- **Data provided**
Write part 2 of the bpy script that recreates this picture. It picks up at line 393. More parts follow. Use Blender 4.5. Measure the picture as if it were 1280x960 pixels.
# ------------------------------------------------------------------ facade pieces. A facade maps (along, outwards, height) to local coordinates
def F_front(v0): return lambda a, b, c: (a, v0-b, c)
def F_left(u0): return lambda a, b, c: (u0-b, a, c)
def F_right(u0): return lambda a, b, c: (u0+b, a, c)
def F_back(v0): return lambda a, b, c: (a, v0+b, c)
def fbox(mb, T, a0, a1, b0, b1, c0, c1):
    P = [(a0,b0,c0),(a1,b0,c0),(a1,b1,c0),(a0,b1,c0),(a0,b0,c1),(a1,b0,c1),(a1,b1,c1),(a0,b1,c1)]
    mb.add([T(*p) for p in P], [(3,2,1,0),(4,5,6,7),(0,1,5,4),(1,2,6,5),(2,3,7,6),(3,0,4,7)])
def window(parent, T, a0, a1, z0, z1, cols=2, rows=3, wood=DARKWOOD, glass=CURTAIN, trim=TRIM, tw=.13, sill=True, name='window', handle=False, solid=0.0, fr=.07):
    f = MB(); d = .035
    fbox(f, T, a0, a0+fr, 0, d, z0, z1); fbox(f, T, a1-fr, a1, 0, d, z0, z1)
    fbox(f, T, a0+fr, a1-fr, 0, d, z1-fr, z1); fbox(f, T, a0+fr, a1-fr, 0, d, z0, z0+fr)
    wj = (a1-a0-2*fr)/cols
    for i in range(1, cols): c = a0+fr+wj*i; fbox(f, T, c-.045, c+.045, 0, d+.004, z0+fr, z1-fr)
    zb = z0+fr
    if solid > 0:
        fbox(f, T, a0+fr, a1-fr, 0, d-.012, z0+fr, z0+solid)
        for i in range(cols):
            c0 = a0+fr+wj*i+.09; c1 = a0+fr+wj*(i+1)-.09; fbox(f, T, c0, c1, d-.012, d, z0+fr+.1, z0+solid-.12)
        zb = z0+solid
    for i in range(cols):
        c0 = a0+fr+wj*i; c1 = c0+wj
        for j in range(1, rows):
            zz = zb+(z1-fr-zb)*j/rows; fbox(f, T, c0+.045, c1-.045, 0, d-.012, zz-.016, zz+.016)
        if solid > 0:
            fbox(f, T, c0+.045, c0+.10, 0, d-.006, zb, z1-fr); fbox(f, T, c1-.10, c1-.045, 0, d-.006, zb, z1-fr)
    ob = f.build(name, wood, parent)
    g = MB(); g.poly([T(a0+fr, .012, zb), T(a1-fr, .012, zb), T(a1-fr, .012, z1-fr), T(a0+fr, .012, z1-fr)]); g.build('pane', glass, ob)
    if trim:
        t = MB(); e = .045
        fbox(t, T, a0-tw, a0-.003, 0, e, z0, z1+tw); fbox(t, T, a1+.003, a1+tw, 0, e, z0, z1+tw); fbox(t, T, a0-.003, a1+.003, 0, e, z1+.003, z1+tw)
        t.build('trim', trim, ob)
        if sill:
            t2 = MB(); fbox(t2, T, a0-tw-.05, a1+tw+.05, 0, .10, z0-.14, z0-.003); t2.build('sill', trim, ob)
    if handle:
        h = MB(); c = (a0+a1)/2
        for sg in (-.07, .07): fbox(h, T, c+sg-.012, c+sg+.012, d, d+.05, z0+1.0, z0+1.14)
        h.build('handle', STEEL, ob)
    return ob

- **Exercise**
Print the material once more, exactly.

- **Solved exercise**
Write part 2 of the bpy script that recreates this picture. It picks up at line 393. More parts follow. Use Blender 4.5. Measure the picture as if it were 1280x960 pixels.
# ------------------------------------------------------------------ facade pieces. A facade maps (along, outwards, height) to local coordinates
def F_front(v0): return lambda a, b, c: (a, v0-b, c)
def F_left(u0): return lambda a, b, c: (u0-b, a, c)
def F_right(u0): return lambda a, b, c: (u0+b, a, c)
def F_back(v0): return lambda a, b, c: (a, v0+b, c)
def fbox(mb, T, a0, a1, b0, b1, c0, c1):
    P = [(a0,b0,c0),(a1,b0,c0),(a1,b1,c0),(a0,b1,c0),(a0,b0,c1),(a1,b0,c1),(a1,b1,c1),(a0,b1,c1)]
    mb.add([T(*p) for p in P], [(3,2,1,0),(4,5,6,7),(0,1,5,4),(1,2,6,5),(2,3,7,6),(3,0,4,7)])
def window(parent, T, a0, a1, z0, z1, cols=2, rows=3, wood=DARKWOOD, glass=CURTAIN, trim=TRIM, tw=.13, sill=True, name='window', handle=False, solid=0.0, fr=.07):
    f = MB(); d = .035
    fbox(f, T, a0, a0+fr, 0, d, z0, z1); fbox(f, T, a1-fr, a1, 0, d, z0, z1)
    fbox(f, T, a0+fr, a1-fr, 0, d, z1-fr, z1); fbox(f, T, a0+fr, a1-fr, 0, d, z0, z0+fr)
    wj = (a1-a0-2*fr)/cols
    for i in range(1, cols): c = a0+fr+wj*i; fbox(f, T, c-.045, c+.045, 0, d+.004, z0+fr, z1-fr)
    zb = z0+fr
    if solid > 0:
        fbox(f, T, a0+fr, a1-fr, 0, d-.012, z0+fr, z0+solid)
        for i in range(cols):
            c0 = a0+fr+wj*i+.09; c1 = a0+fr+wj*(i+1)-.09; fbox(f, T, c0, c1, d-.012, d, z0+fr+.1, z0+solid-.12)
        zb = z0+solid
    for i in range(cols):
        c0 = a0+fr+wj*i; c1 = c0+wj
        for j in range(1, rows):
            zz = zb+(z1-fr-zb)*j/rows; fbox(f, T, c0+.045, c1-.045, 0, d-.012, zz-.016, zz+.016)
        if solid > 0:
            fbox(f, T, c0+.045, c0+.10, 0, d-.006, zb, z1-fr); fbox(f, T, c1-.10, c1-.045, 0, d-.006, zb, z1-fr)
    ob = f.build(name, wood, parent)
    g = MB(); g.poly([T(a0+fr, .012, zb), T(a1-fr, .012, zb), T(a1-fr, .012, z1-fr), T(a0+fr, .012, z1-fr)]); g.build('pane', glass, ob)
    if trim:
        t = MB(); e = .045
        fbox(t, T, a0-tw, a0-.003, 0, e, z0, z1+tw); fbox(t, T, a1+.003, a1+tw, 0, e, z0, z1+tw); fbox(t, T, a0-.003, a1+.003, 0, e, z1+.003, z1+tw)
        t.build('trim', trim, ob)
        if sill:
            t2 = MB(); fbox(t2, T, a0-tw-.05, a1+tw+.05, 0, .10, z0-.14, z0-.003); t2.build('sill', trim, ob)
    if handle:
        h = MB(); c = (a0+a1)/2
        for sg in (-.07, .07): fbox(h, T, c+sg-.012, c+sg+.012, d, d+.05, z0+1.0, z0+1.14)
        h.build('handle', STEEL, ob)
    return ob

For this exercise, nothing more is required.